What are we going to do about India's ‘about to’ syndrome, asks Anuja Chauhan

Recently, Virat Kohli put out a tweet asking people to stay tuned as he was about to share some tips on how to celebrate a meaningful Diwali. Immediately, the bhakts were all over him like a bad rash. “Bhaunk mat, Kohli (do not bark, Kohli)” started trending before you could say 'troll, baby, troll'; it was assumed he was “about to” ask people not to indulge in the ancient and sanskari Hindu tradition of lighting firecrackers, and pictures of the IPL finale were shared to prove what a hypocrite he was.

Putting aside minor quibbles—like um, we are the third most polluted country in the world, or were there any fireworks back in the day when Ram and Sita walked the Earth, or are most crackers not made-in-China and therefore unpatriotic or uh, the IPL happened in Dubai so why blame Kohli—let us get to the most problematic bit first. How did the trolls know what Virat was about to say? Because he has not even said it, yet!

Illustration: Bhaskaran Illustration: Bhaskaran

Just like stand-up comic Munawar Faruqui had not even made a single joke, anti-national or otherwise, when he was arrested on New Year’s Eve, on the charge that he was “about to” make anti-national jokes.

Just like Aryan Khan was arrested because he was “about to” smoke up the 6g of charas found in Arbaaz Merchant’s possession. Just like the film Padmaavat was banned before a single bhakt had even seen it because it was “about to” show a dream sequence featuring Alauddin Khilji and the Rajput queen, which was repugnant to Hindus. (There was no such scene in the film.)

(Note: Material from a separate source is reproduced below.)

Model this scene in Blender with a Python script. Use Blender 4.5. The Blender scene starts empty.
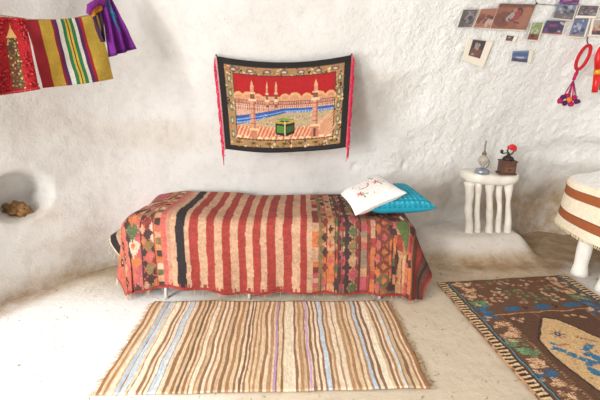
import bpy, bmesh, math, random
import numpy as np
from mathutils import Vector, Matrix, noise
from mathutils.bvhtree import BVHTree
random.seed(7); RNG = np.random.RandomState(11)
SC = bpy.context.scene; COL = SC.collection
PI = math.pi
# ------------------------------------------------------------------ camera
F, H = 370.0, 1.38; TH = math.atan(108/F)
cd = bpy.data.cameras.new('camera'); cd.sensor_width = 36; cd.lens = 36*F/600; cd.clip_start = .05
cam = bpy.data.objects.new('camera', cd); COL.objects.link(cam)
cam.location = (0, 0, H); cam.rotation_euler = (PI/2-TH, 0, 0); SC.camera = cam
def ray(x, y):
    u = (x-300)/F; v = (y-200)/F
    return Vector((u, math.cos(TH)-v*math.sin(TH), -math.sin(TH)-v*math.cos(TH)))
O = Vector((0, 0, H))
def G(x, y, z=0):
    r = ray(x, y); return O + r*((z-H)/r.z)
def V(x, y, Y):
    r = ray(x, y); return O + r*(Y/r.y)
# ------------------------------------------------------------------ materials
def lin(c):
    c = np.asarray(c, dtype=float)/255.0
    return np.where(c <= .04045, c/12.92, ((c+.055)/1.055)**2.4)
def L4(c): return tuple(float(q) for q in lin(c))+(1,)
def mat(name, c=(200, 200, 200), rough=.9, metal=0, attr=False, var=.12, vscale=30, bump=.3, bscale=200, sheen=0, trans=0):
    m = bpy.data.materials.new(name); m.use_nodes = True
    nt = m.node_tree; N = nt.nodes; b = N['Principled BSDF']
    b.inputs['Roughness'].default_value = rough; b.inputs['Metallic'].default_value = metal
    b.inputs['Sheen Weight'].default_value = sheen
    b.inputs['Transmission Weight'].default_value = trans
    tc = N.new('ShaderNodeTexCoord')
    if attr:
        src = N.new('ShaderNodeAttribute'); src.attribute_name = 'Col'; so = src.outputs['Color']
    else:
        src = N.new('ShaderNodeRGB'); src.outputs[0].default_value = L4(c); so = src.outputs[0]
    nz = N.new('ShaderNodeTexNoise'); nz.inputs['Scale'].default_value = vscale; nz.inputs['Detail'].default_value = 4
    nt.links.new(tc.outputs['Object'], nz.inputs['Vector'])
    mr = N.new('ShaderNodeMapRange'); mr.inputs['From Min'].default_value = .3; mr.inputs['From Max'].default_value = .7
    mr.inputs['To Min'].default_value = 1-var; mr.inputs['To Max'].default_value = 1+var*.6
    nt.links.new(nz.outputs['Fac'], mr.inputs['Value'])
    mx = N.new('ShaderNodeVectorMath'); mx.operation = 'SCALE'
    nt.links.new(so, mx.inputs[0]); nt.links.new(mr.outputs[0], mx.inputs['Scale'])
    nt.links.new(mx.outputs[0], b.inputs['Base Color'])
    if bump:
        n2 = N.new('ShaderNodeTexNoise'); n2.inputs['Scale'].default_value = bscale; n2.inputs['Detail'].default_value = 3
        nt.links.new(tc.outputs['Object'], n2.inputs['Vector'])
        bp = N.new('ShaderNodeBump'); bp.inputs['Strength'].default_value = bump; bp.inputs['Distance'].default_value = .004
        nt.links.new(n2.outputs['Fac'], bp.inputs['Height']); nt.links.new(bp.outputs[0], b.inputs['Normal'])
    return m
def plaster_mat(name, base, stain_shade, pale, pits=False, bd=.012, bs=.6):
    m = bpy.data.materials.new(name); m.use_nodes = True
    nt = m.node_tree; N = nt.nodes; K = nt.links.new; b = N['Principled BSDF']; b.inputs['Roughness'].default_value = .95
    b.inputs['Specular IOR Level'].default_value = .2
    tc = N.new('ShaderNodeTexCoord'); at = N.new('ShaderNodeAttribute'); at.attribute_name = 'Col'
    sp = N.new('ShaderNodeSeparateColor'); K(at.outputs['Color'], sp.inputs[0])
    def nz(s, d=6, r=.6):
        n = N.new('ShaderNodeTexNoise'); n.inputs['Scale'].default_value = s; n.inputs['Detail'].default_value = d; n.inputs['Roughness'].default_value = r
        K(tc.outputs['Object'], n.inputs['Vector']); return n.outputs['Fac']
    def rng(v, a, b_, c, d):
        r = N.new('ShaderNodeMapRange'); K(v, r.inputs['Value'])
        for k, q in zip(('From Min', 'From Max', 'To Min', 'To Max'), (a, b_, c, d)): r.inputs[k].default_value = q
        return r.outputs[0]
    def mth(op, a, b_):
        r = N.new('ShaderNodeMath'); r.operation = op
        for i, q in enumerate((a, b_)):
            if isinstance(q, (int, float)): r.inputs[i].default_value = q
            else: K(q, r.inputs[i])
        return r.outputs[0]
    def mix(f, a, b_):
        r = N.new('ShaderNodeMix'); r.data_type = 'RGBA'; r.clamp_factor = True
        if isinstance(f, (int, float)): r.inputs[0].default_value = f
        else: K(f, r.inputs[0])
        for i, q in ((6, a), (7, b_)):
            if isinstance(q, tuple): r.inputs[i].default_value = L4(q)
            else: K(q, r.inputs[i])
        return r.outputs[2]
    c = mix(rng(nz(3.0), .35, .7, 0, .5), base, tuple(int(q*.92) for q in base))
    c = mix(rng(nz(14.0), .5, .75, 0, .35), c, tuple(int(q*.84) for q in base))
    c = mix(sp.outputs[1], c, pale)
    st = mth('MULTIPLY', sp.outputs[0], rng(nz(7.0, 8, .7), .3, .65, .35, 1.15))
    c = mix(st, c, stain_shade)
    if pits:
        vo = N.new('ShaderNodeTexVoronoi'); vo.voronoi_dimensions = '2D'; vo.inputs['Scale'].default_value = 17; wn = N.new('ShaderNodeTexNoise'); wn.inputs['Scale'].default_value = 9; K(tc.outputs['Object'], wn.inputs['Vector']); va = N.new('ShaderNodeVectorMath'); va.operation = 'MULTIPLY_ADD'; va.inputs[1].default_value = (.22, .22, .22); K(wn.outputs['Color'], va.inputs[0]); K(tc.outputs['Object'], va.inputs[2]); K(va.outputs[0], vo.inputs['Vector'])
        pit = mth('MULTIPLY', rng(vo.outputs['Distance'], .04, .15, 1, 0), rng(nz(11.0, 4), .47, .62, 0, .85))
        c = mix(pit, c, (110, 88, 66))
    sp2 = rng(nz(60.0, 2), .70, .76, 0, .5); c = mix(sp2, c, (135, 112, 88))
    K(c, b.inputs['Base Color'])
    h = mth('ADD', mth('MULTIPLY', nz(15.0, 8, .66), mth('ADD', mth('MULTIPLY', sp.outputs[2], 1.5), .16)), mth('MULTIPLY', nz(70.0, 4, .6), .09))
    bp = N.new('ShaderNodeBump'); bp.inputs['Strength'].default_value = bs; bp.inputs['Distance'].default_value = bd*4
    K(h, bp.inputs['Height']); K(bp.outputs[0], b.inputs['Normal'])
    return m
M_wall = plaster_mat('wall_plaster', (214, 211, 207), (164, 142, 114), (244, 243, 240), bs=.62)
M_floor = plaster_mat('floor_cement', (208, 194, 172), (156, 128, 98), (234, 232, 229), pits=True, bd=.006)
M_white = mat('white_plaster', (238, 234, 226), bump=.5, bscale=25, var=.06)
M_cream = mat('cream_plaster', (230, 224, 212), bump=.7, bscale=30, var=.12, vscale=12)
M_fab = mat('woven_fabric', attr=True, bump=.5, bscale=240, sheen=0, var=.09, vscale=45)
M_paper = mat('photo_paper', attr=True, rough=.45, bump=0, var=.04)
M_metal = mat('painted_metal', (190, 188, 182), rough=.45, metal=.3, bump=0)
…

Or, Priyanka Gandhi Vadra was detained before she could enter Lakhimpur because she was “about to” indulge in political opportunism.

This “about to” syndrome is disturbingly reminiscent of several cases in the United States when police officers “thought the perp was drawing a gun and was ‘about to’ shoot, so I shot him before he could shoot me” when actually the African-American man had just been pulling out his phone. Reaching for a more dramatic example involving the US, the pre-emptive strikes on Iraq also happened because it had and was “about to” use weapons of mass destruction.

Of course, this about-to-ness is massively selective. Indian women with creepy stalkers either online or on the ground, who fear that they are about to be raped, are routinely told by a callous or (badly trained) police that, 'Oho, it has not happened yet, na? Come back after it happens.'

The flip side of this whole 'about-to-ery' is that the citizenry is now paralysed with fright. Fabindia, a solid, highly respected, 60-year-old brand, has just retracted an ad campaign hours after the obnoxious Tejasvi Surya declared the headline Jashn-e-Riwaaz too Urdu-sounding for a festive collection and therefore upsetting Hindu sentiments. I assume Fabindia blinked because they feared Surya’s troll army was “about to” trash their stores and harass their employees. I wish they had stuck to their guns, and shown more spine in the face of this plainly ludicrous charge, like Manyavar did when its Kanyadaan ad was trolled. But like Tanishq last year, they caved.

The cycle is clearly one of intimidation and fear. Bollywood, once the fountainhead from whence sprung irreverent, syncretic, universally-loved blockbusters like Amar Akbar Anthony, Bombay, Jodhaa Akbar, PK, My Name is Khan and Bajrangi Bhaijaan, is obediently pooping out regressive, jingoistic turds on a regular basis.

I think it is safe to say that our most cherished institutions and ideals have gone beyond “about to” be destroyed to actually destroyed. What are we going to do about it?